By Pascal Mwandambo
Mzee Mwalukware Mnjala (70) blinks involuntarily as the sunrays pierce through the open roof of his unfinished structure at Singila village in Mwatate, Taita Taveta County.
His gaze shifts momentarily to the nearby Singila Shrines where his forefathers used to pray, and sighs deeply.
“I usually dread any prospects of rains as I am forced to crouch in one corner of my house to shield myself. As you can see, the larger part of the house is incomplete and most of the roof is still open,” the old man says as he reaches out to pick an eviction notice from a sisal farm that claims the land where they have built.
Even though Mnjala is poor and ailing, that’s hardly the reason his house is incomplete.
Extended boundaries
The old man was stopped by the sisal farm’s management from completing his house accusing him of trespass.
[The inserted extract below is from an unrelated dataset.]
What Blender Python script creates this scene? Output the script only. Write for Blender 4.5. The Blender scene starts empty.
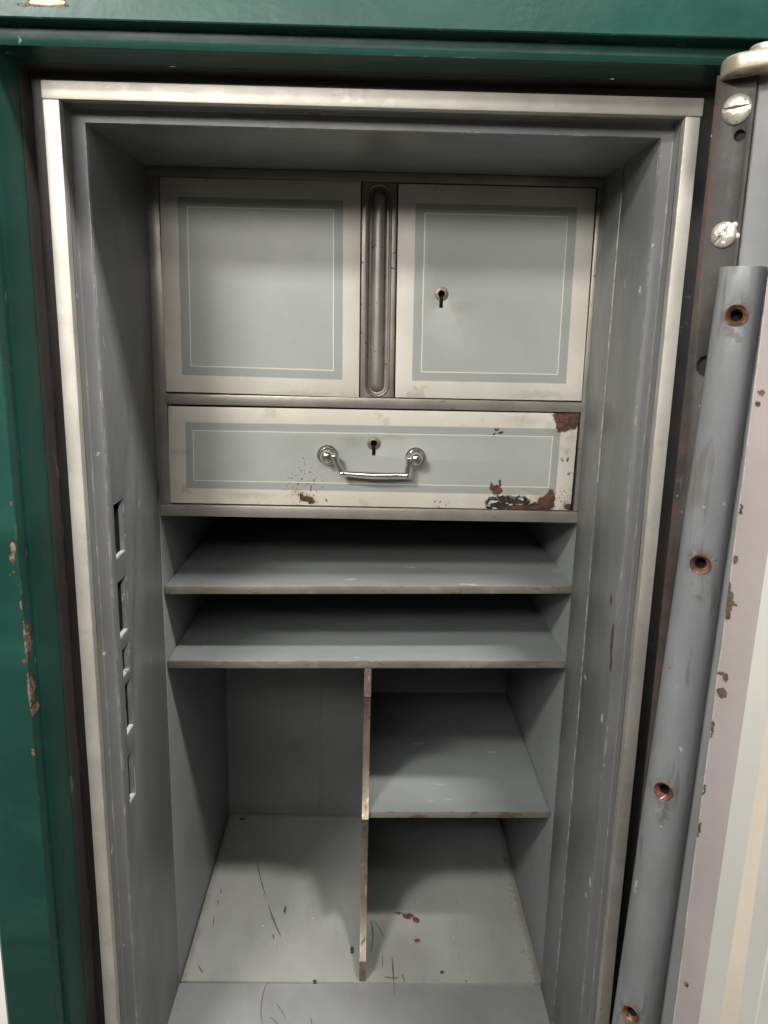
import bpy, bmesh, math, random
from mathutils import Vector, Matrix, noise as mnoise
random.seed(7)
S = bpy.context.scene
COL = S.collection

# ------------------------------------------------------------------ camera
CR = Vector((0.9996658, -0.0143963, 0.0214711)); CU = Vector((-0.0177218, 0.2230357, 0.9746492))
CF = Vector((0.0188201, 0.9747040, -0.2227060)); CC = Vector((0.0013123, -0.7875648, -0.2118380)); FPX = 797.68

def ray(px, py):
    return CF + CR * ((px - 384) / FPX) - CU * ((py - 512) / FPX)
def atx(px, py, x): d = ray(px, py); return CC + d * ((x - CC.x) / d.x)
def aty(px, py, y): d = ray(px, py); return CC + d * ((y - CC.y) / d.y)
def atz(px, py, z): d = ray(px, py); return CC + d * ((z - CC.z) / d.z)
def atp(px, py, p, n): d = ray(px, py); return CC + d * ((p - CC).dot(n) / d.dot(n))

cam_d = bpy.data.cameras.new('camera'); cam = bpy.data.objects.new('camera', cam_d); COL.objects.link(cam)
M = Matrix((CR, CU, -CF)).transposed().to_4x4(); M.translation = CC
cam.matrix_world = M
cam_d.sensor_fit = 'VERTICAL'; cam_d.sensor_height = 36; cam_d.lens = FPX / 1024 * 36
cam_d.clip_start = .02; cam_d.clip_end = 200
S.camera = cam

BASE = Vector((0.0, 0.35, -1.95))

# ------------------------------------------------------------------ materials
class N:
    def __init__(s, name):
        s.m = bpy.data.materials.new(name); s.m.use_nodes = True
        s.t = s.m.node_tree; s.b = s.t.nodes['Principled BSDF']; s._co = None
    def n(s, kind, **kw):
        o = s.t.nodes.new('ShaderNode' + kind)
        for k, v in kw.items(): setattr(o, k, v)
        return o
    def link(s, a, b): s.t.links.new(a, b)
    def put(s, v, sock):
        if isinstance(v, bpy.types.NodeSocket): s.link(v, sock)
        else: sock.default_value = v
    def co(s):
        if s._co is None: s._co = s.n('TexCoord').outputs['Object']
        return s._co
    def vm(s, op, a, b=None):
        o = s.n('VectorMath', operation=op); s.put(a, o.inputs[0])
        if b is not None: s.put(b, o.inputs[1])
        return o.outputs['Value'] if op in ('LENGTH', 'DOT_PRODUCT') else o.outputs['Vector']
    def ma(s, op, a, b=0.0, c=None):
        o = s.n('Math', operation=op); s.put(a, o.inputs[0]); s.put(b, o.inputs[1])
        if c is not None: s.put(c, o.inputs[2])
        return o.outputs[0]
    def noise(s, scale, detail=4, rough=.6, stretch=None, off=(0, 0, 0), color=False):
        v = s.co()
        if stretch or any(off):
            mp = s.n('Mapping'); s.link(v, mp.inputs[0]); mp.inputs['Scale'].default_value = stretch or (1, 1, 1)
            mp.inputs['Location'].default_value = off; v = mp.outputs[0]
        o = s.n('TexNoise'); s.link(v, o.inputs['Vector']); o.inputs['Scale'].default_value = scale
        o.inputs['Detail'].default_value = detail; o.inputs['Roughness'].default_value = rough
        return o.outputs['Color'] if color else o.outputs['Fac']
    def ss(s, v, a, b):
        o = s.n('MapRange', interpolation_type='SMOOTHSTEP'); s.put(v, o.inputs['Value'])
        o.inputs['From Min'].default_value = a; o.inputs['From Max'].default_value = b
        return o.outputs['Result']
    def mix(s, f, a, b):
        o = s.n('Mix', data_type='RGBA'); s.put(f, o.inputs['Factor'])
        for v, k in ((a, 'A'), (b, 'B')):
            sock = [i for i in o.inputs if i.name == k and i.type == 'RGBA'][0]
            s.put(v if isinstance(v, bpy.types.NodeSocket) else (*v, 1), sock)
        return [i for i in o.outputs if i.type == 'RGBA'][0]

def ell_mask(k, items, amp=.004, scale=160, soft=.12):
    """irregular worn patches: warped ellipses round the given world points"""
    wv = k.vm('SCALE', k.vm('SUBTRACT', k.noise(scale, 8, .78, color=True), (.5, .5, .5)))
    wv.node.inputs['Scale'].default_value = amp * 2.6
    p = k.vm('ADD', k.co(), wv)
    out = None
    for c, r in items:
        c = Vector(c) - BASE
        d = k.vm('MULTIPLY', k.vm('SUBTRACT', p, tuple(c)), tuple(1 / q for q in r))
        v = k.ss(k.vm('LENGTH', d), 1 + soft, 1 - soft)
        out = v if out is None else k.ma('MAXIMUM', out, v)
    return out
def edge_mask(k, radius=.0025, thr=.06, nscale=70, nthr=.52, off=(0, 0, 0)):
    bv = k.n('Bevel', samples=4); bv.inputs['Radius'].default_value = radius
    g = k.n('NewGeometry').outputs['Normal']
    e = k.ma('SUBTRACT', 1.0, k.vm('DOT_PRODUCT', bv.outputs['Normal'], g))
    return k.ma('MULTIPLY', k.ss(e, thr * .6, thr * 1.4), k.ss(k.noise(nscale, 5, .65, off=off), nthr - .03, nthr + .03))
def speck_mask(k, scale, thr, soft=.02, off=(0, 0, 0), stretch=None):
    return k.ss(k.noise(scale, 3, .55, off=off, stretch=stretch), thr, thr + soft)

def mat(name, col, rough=.45, metal=0., mott=.12, mscale=9, bump=.02, bscale=260, stretch=None, rvar=.1, coat=0,
        layers=(), spec=.5, tint=None):
    """layers: (mask_fn(k), colour, roughness, metallic)"""
    k = N(name)
    nz = k.noise(mscale, 6, .6, stretch=stretch)
    lo = tuple(c * (1 - mott) for c in col); hi = tuple(min(1, c * (1 + mott)) for c in col)
    if tint: lo = tint
    c = k.mix(k.ss(nz, .3, .7), lo, hi)
    fine = k.noise(bscale, 3, .6, stretch=stretch)
    r = k.ma('MULTIPLY_ADD', k.noise(mscale * 3.1, 5, .65, stretch=stretch, off=(3, 1, 2)), rvar * 2, rough - rvar)
    me = metal
    relief = None
    for fn, lc, lr, lm, *dep in layers:
        f = fn(k)
        if dep: relief = f if relief is None else k.ma('MAXIMUM', relief, f)
        c = k.mix(f, c, lc(k) if callable(lc) else lc)
        rr = k.n('Mix', data_type='FLOAT'); k.put(f, rr.inputs[0]); k.put(r, rr.inputs[2]); k.put(lr, rr.inputs[3]); r = rr.outputs[0]
        mm = k.n('Mix', data_type='FLOAT'); k.put(f, mm.inputs[0]); k.put(me, mm.inputs[2]); k.put(lm, mm.inputs[3]); me = mm.outputs[0]
    k.put(c, k.b.inputs['Base Color']); k.put(r, k.b.inputs['Roughness']); k.put(me, k.b.inputs['Metallic'])
    k.b.inputs['Specular IOR Level'].default_value = spec
    if coat: k.b.inputs['Coat Weight'].default_value = coat; k.b.inputs['Coat Roughness'].default_value = .12
    bp = k.n('Bump'); bp.inputs['Strength'].default_value = 1; bp.inputs['Distance'].default_value = bump * .0035
    hh = k.ma('MULTIPLY_ADD', nz, 1.5, fine); k.link(hh, bp.inputs['Height']); k.link(bp.outputs[0], k.b.inputs['Normal'])
    if relief is not None:
        b2 = k.n('Bump', invert=True); b2.inputs['Strength'].default_value = 1; b2.inputs['Distance'].default_value = .0007
        k.link(k.ma('ADD', relief, k.ma('MULTIPLY', k.ma('MULTIPLY', k.noise(330, 5, .7), relief), .8)), b2.inputs['Height']); k.link(bp.outputs[0], b2.inputs['Normal']); k.link(b2.outputs[0], k.b.inputs['Normal'])
    return k.m

def rust_col(k): return k.mix(k.ss(k.noise(170, 6, .7), .38, .62), (.05, .026, .02), (.15, .058, .034))
def chip_col(k): return k.mix(k.ss(k.noise(150, 6, .7), .4, .6), (.07, .045, .032), (.24, .17, .115))
def black_col(k): return k.mix(k.ss(k.noise(240, 6, .7), .5, .6), (.022, .021, .022), (.075, .06, .05))
RUST = rust_col; RUSTD = (.045, .022, .015); BARE = (.32, .27, .2); CHIPW = (.62, .6, .55)
# ------------------------------------------------------------------ mesh helpers
def bm_new(): return bmesh.new()
def quad(bm, pts, mi=0):
    f = bm.faces.new([bm.verts.new(p) for p in pts]); f.material_index = mi; return f
def hexa(bm, p, mi=0, front=None):
    """p: 8 corners, front four TL TR BR BL then the back four in the same order"""
    v = [bm.verts.new(q) for q in p]
    fs = [(0, 3, 2, 1), (4, 5, 6, 7), (0, 1, 5, 4), (3, 7, 6, 2), (0, 4, 7, 3), (1, 2, 6, 5)]
    out = []
    for i, f in enumerate(fs):
        q = bm.faces.new([v[j] for j in f]); q.material_index = mi if (i or front is None) else front; out.append(q)
    return out
def box(bm, x0, x1, y0, y1, z0, z1, mi=0, front=None):
    return hexa(bm, [(x0, y0, z1), (x1, y0, z1), (x1, y0, z0), (x0, y0, z0), (x0, y1, z1), (x1, y1, z1), (x1, y1, z0), (x0, y1, z0)], mi, front)
def frame_of(d):
    d = Vector(d).normalized(); a = Vector((0, 0, 1)) if abs(d.z) < .9 else Vector((1, 0, 0))
    s = d.cross(a).normalized(); return s, d.cross(s).normalized(), d
def tube(bm, path, rad, seg=14, mi=0, caps=True):
    path = [Vector(p) for p in path]; rings = []
    for i, p in enumerate(path):
        d = (path[min(i + 1, len(path) - 1)] - path[max(i - 1, 0)])
        s, t, _ = frame_of(d); r = rad[i] if isinstance(rad, (list, tuple)) else rad
        rings.append([bm.verts.new(p + (s * math.cos(a) + t * math.sin(a)) * r) for a in [2 * math.pi * j / seg for j in range(seg)]])
    for a, b in zip(rings, rings[1:]):
        for j in range(seg):
            bm.faces.new((a[j], a[(j + 1) % seg], b[(j + 1) % seg], b[j])).material_index = mi
    if caps:
        bm.faces.new(rings[0][::-1]).material_index = mi; bm.faces.new(rings[-1]).material_index = mi
def lathe(bm, c, axis, prof, seg=28, mi=0):
    """prof: (radius, height along the axis)"""
    s, t, d = frame_of(axis); c = Vector(c); rings = []
    for r, h in prof:
        if r < 1e-6: rings.append([bm.verts.new(c + d * h)])
        else: rings.append([bm.verts.new(c + d * h + (s * math.cos(a) + t * math.sin(a)) * r) for a in [2 * math.pi * j / seg for j in range(seg)]])
    for a, b in zip(rings, rings[1:]):
        for j in range(seg):
            j2 = (j + 1) % seg
            q = [a[j % len(a)], a[j2 % len(a)], b[j2 % len(b)], b[j % len(b)]]
            u = []
            for v in q:
                if v not in u: u.append(v)
            if len(u) > 2: bm.faces.new(u).material_index = mi
def prism(bm, poly, ext, mi=0):
    """poly: 3-D outline, ext: extrusion vector"""
    a = [bm.verts.new(p) for p in poly]; b = [bm.verts.new(Vector(p) + Vector(ext)) for p in poly]; n = len(a)
    bm.faces.new(a).material_index = mi; bm.faces.new(b[::-1]).material_index = mi
    for i in range(n): bm.faces.new((a[i], b[i], b[(i + 1) % n], a[(i + 1) % n])).material_index = mi
def to_mesh(name, bm, mats, angle=32, recalc=True):
    if recalc: bmesh.ops.recalc_face_normals(bm, faces=bm.faces[:])
    me = bpy.data.meshes.new(name); bm.to_mesh(me); bm.free()
    me.transform(Matrix.Translation(-BASE))
    for m in (mats if isinstance(mats, (list, tuple)) else [mats]): me.materials.append(m)
    for p in me.polygons: p.use_smooth = True
    me.set_sharp_from_angle(angle=math.radians(angle))
    return me
def part(name, bm, mats, parent, bevel=0, cut=None, seg=2, label=None, angle=32):
    me = to_mesh(name, bm, mats, angle)
    o = bpy.data.objects.new(name, me); COL.objects.link(o)
    if cut is not None or bevel:
        tmp = None
        if cut is not None:
            tmp = bpy.data.objects.new('cutter', to_mesh('cutter', cut, me.materials[:])); COL.objects.link(tmp)
            b = o.modifiers.new('b', 'BOOLEAN'); b.operation = 'DIFFERENCE'; b.solver = 'EXACT'; b.object = tmp
        if bevel:
            w = o.modifiers.new('w', 'BEVEL'); w.width = bevel; w.segments = seg; w.limit_method = 'ANGLE'; w.angle_limit = math.radians(40)
            w.use_clamp_overlap = True
        bpy.context.view_layer.update()
        ev = o.evaluated_get(bpy.context.evaluated_depsgraph_get())
        me2 = bpy.data.meshes.new_from_object(ev); o.modifiers.clear(); o.data = me2; me2.name = name
        bpy.data.meshes.remove(me)
        for p in me2.polygons: p.use_smooth = True
        me2.set_sharp_from_angle(angle=math.radians(angle))
        if tmp: m = tmp.data; bpy.data.objects.remove(tmp); bpy.data.meshes.remove(m)
    if parent is not None: o.parent = parent
    if label: o['label'] = label
    return o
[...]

But he says he has lived there with his family all his life.
Mnjala’s plight is shared by other villagers of Singila and Majengo villages who have been at loggerheads with Teita Sisal Estate, which they accuse of extending its boundaries and taking up their ancestral land.
The 3,000 squatters of the two villages are now living in extreme poverty after the sisal farm allegedly took over their land, uprooted their crops and planted sisal.
The locals have had a standoff with the management of the sisal farm whose land area covers 108,000 acres, making it perhaps the largest sisal farm in Kenya.
However, residents claim the farm extended its boundaries and annexed 75,000 acres of their land thereby consigning them to landlessness, poverty and destitution.
The secretary of Mwasima Mbuwa Welfare Association Mr Mnjala Mwaluma says the sisal farm management has been using security and provincial administration to intimidate the squatters.
Mwaluma, says the worst in justice was meted out to the locals in 1991 when bulldozers from the sisal farm moved into Singila and Majengo villages and demolished homes as well as uprooted crops and in their place planted sisal.